Even then, the high cost of living in a one-bedroom apartment on campus could deter many couples from even considering that as an option.
In the past, GVSU has offered apartments for families and married couples in the Ravines or Grand Valley Apartments, but they haven’t been successful enough to sustain for a long period of time.
“One of the reasons that it hasn’t been successful is that you need all the other resources to go along with it,” said Andy Beachnau, director of housing. “Housing is the easy part. You can house families, but families are a unique population in that they need additional support.”
Beachnau said that family housing is being reviewed as a possible housing initiative by the Division of Inclusion and Equity, similar to the recent gender inclusive housing initiative.
“I’m excited about the future of exploring this topic,” Beachnau said. “I just think it’s a population where we need to do a better job. This is one (issue) that I think if we continue to work at it, we will get better at it.”
Though Frederick and Bartnick have had to figure it out as they go, they said that they don’t feel ignored by GVSU.
“I don’t feel under-supported by the school,” Bartnick said. “Maybe by the student body, but not by the school. We’re able to get financial aid because we’re independent, I’ve used the counseling services before and that’s great.”
Frederick agreed, but said that she and her husband had wanted to attend couples counseling at one point, but weren’t sure if GVSU’s Counseling Center offered that, so they didn’t seek it out.
The Counseling Center does offer couples counseling if both partners are registered students at GVSU, but didn’t disclose if that service is free or not.
Frederick and Bartnick also said that college culture isn’t exactly conducive to a married lifestyle and that they wished it was easier to meet other students who are married.
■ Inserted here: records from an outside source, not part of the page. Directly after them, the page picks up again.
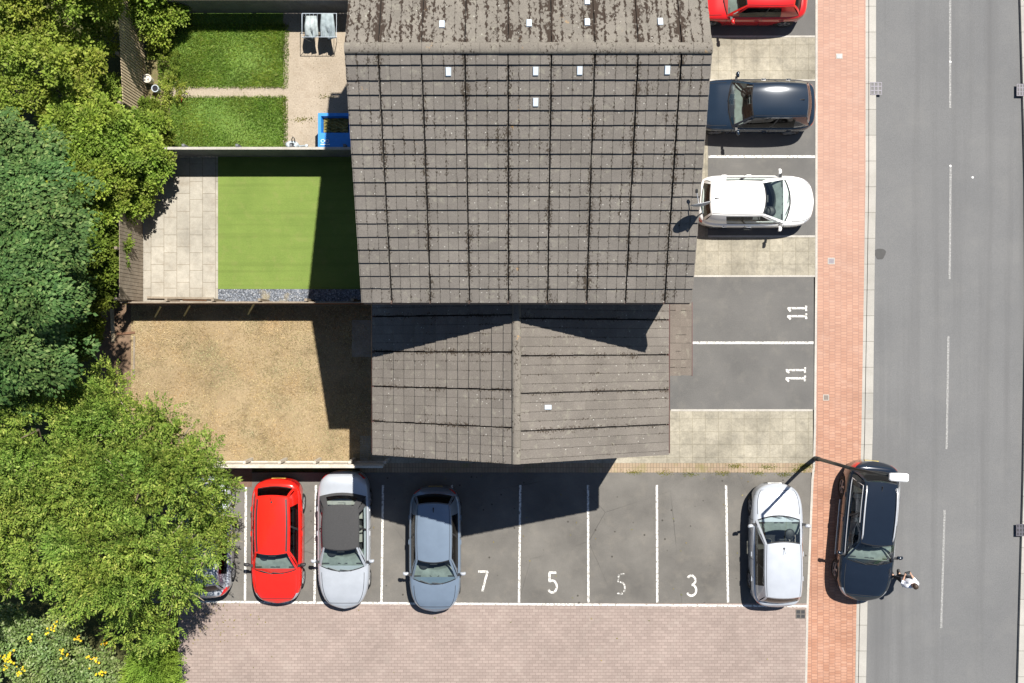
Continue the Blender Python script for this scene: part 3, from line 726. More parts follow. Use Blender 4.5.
# ------------------------------------------------------------------ garden things
# clothes airer with two garments
az = .85; A0 = P(302, 13.5, az); A1 = P(336.5, 37, az)
air = thing('clothes_airer', ((A0.x+A1.x)/2,(A0.y+A1.y)/2,0), 'white wire clothes airer standing on the gravel patio below the dark fence', 'clothes airer')
m_wire = simple('white_wire', (.42,.48,.55), .4)
mb = MB(); cs = [(A0.x,A0.y),(A1.x,A0.y),(A1.x,A1.y),(A0.x,A1.y)]
mb.tube([(x,y,az) for x,y in cs]+[(cs[0][0],cs[0][1],az)], .014, 6)
for k in range(1, 9):
    x = A0.x+(A1.x-A0.x)*k/9; mb.tube([(x,A0.y,az),(x,A1.y,az)], .005, 5)
mb.build('rack', m_wire, air)
for (x, y), (x2, y2) in ((cs[0],cs[2]),(cs[1],cs[3]),(cs[2],cs[0]),(cs[3],cs[1])):
    MB().tube([(x,y,az-.01),(x+(x2-x)*.12,y+(y2-y)*.12,.02)], .011, 6).build('leg', m_wire, air)
m_cloth = simple('grey_cloth', (.33,.375,.385), .95, var=.25, scale=7); m_cloth2 = simple('blue_grey_cloth', (.25,.30,.32), .95, var=.3, scale=7)
def garment(px0, py0, px1, py1, mat, label, seed):
    a = P(px0,py0,az); b = P(px1,py1,az); rnd = random.Random(seed); n, m = 14, 12; G = []
    ph = [rnd.uniform(0,6) for _ in range(4)]
    for i in range(n):
        u = i/(n-1); row = []
        for j in range(m):
            v = j/(m-1); flare = .78+.22*min(1, u*1.6); x = (a.x+b.x)/2+(b.x-a.x)/2*(2*v-1)*flare
            y = a.y+(b.y-a.y)*u+.03*math.sin(7*v+ph[0])*u
            z = az+.03+.028*math.sin(v*17+ph[1])*(.3+u)-.16*max(0,u-.5)**1.3*2+.02*math.sin(5*u+ph[2])
            if u > .62 and abs(v-.5) < .07: z -= .18
            row.append((x,y,z))
        G.append(row)
    o = MB().grid(G).build('garment', mat, smooth=True)
    md = o.modifiers.new('thickness', 'SOLIDIFY'); md.thickness = .012
    tag(o, label, 'laundry', 'laundry on the airer')
garment(304.5, 16, 318, 36, m_cloth, 'pale grey garment draped on the airer, left of the two', 1)
garment(320, 14, 335, 37, m_cloth2, 'blue grey garment draped on the airer, next to the house roof', 2)

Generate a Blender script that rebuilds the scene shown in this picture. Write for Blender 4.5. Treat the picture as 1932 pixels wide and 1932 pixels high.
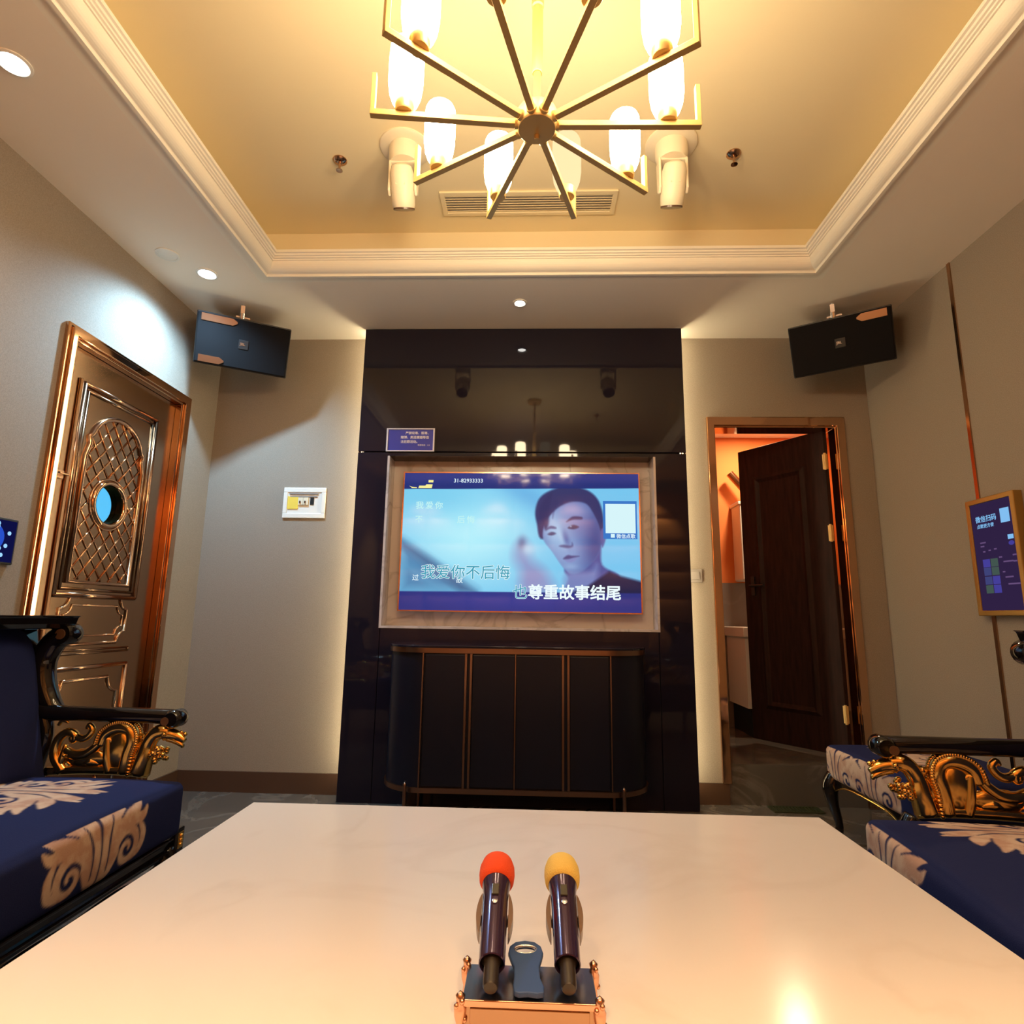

“He’s got some friends and I’ve got some friends, but it’s really not a mutual thing because our friends are single,” Frederick said. “It’s not like I exclusively want married friends. It would be cool to be able to find friends that aren’t all about (going out) at bars all the time.”
Bartnick said that even if he was single, he isn’t the type of person who would take part in the traditional college party culture, and some students he has talked to don’t really understand that.
“It’s definitely weird for people around us,” he said. “It’s kinda like ‘Why did you do that? You’re wasting these years, don’t you know this is college?’ I don’t know that I was ever going to do that.”
Frederick agreed, saying that people tell her that she’s missing out, but she doesn’t feel as if it’s a bad thing.
“There’s things we’re missing out on, being married, but there’s also things that we’re getting that people who aren’t married at this age won’t get,” she said.
Overall, the couple are content with their time at GVSU, and said that being married is just one aspect of their lives as students.
“We’re happy with our experience (as married students),” Bartnick said. “We don’t feel like outsiders at all. It’s been great.”
The two said they’re thankful for having each other as a support system throughout their college experience, and said that they’ve made it worth it for each other in the end.
“It’s great that I’ll get to spend a lot more time with him than most people get to spend time with the person they will marry,” Frederick said. “We still have fun. It’s nice to always have a support system. I always have somebody that’s got my back.”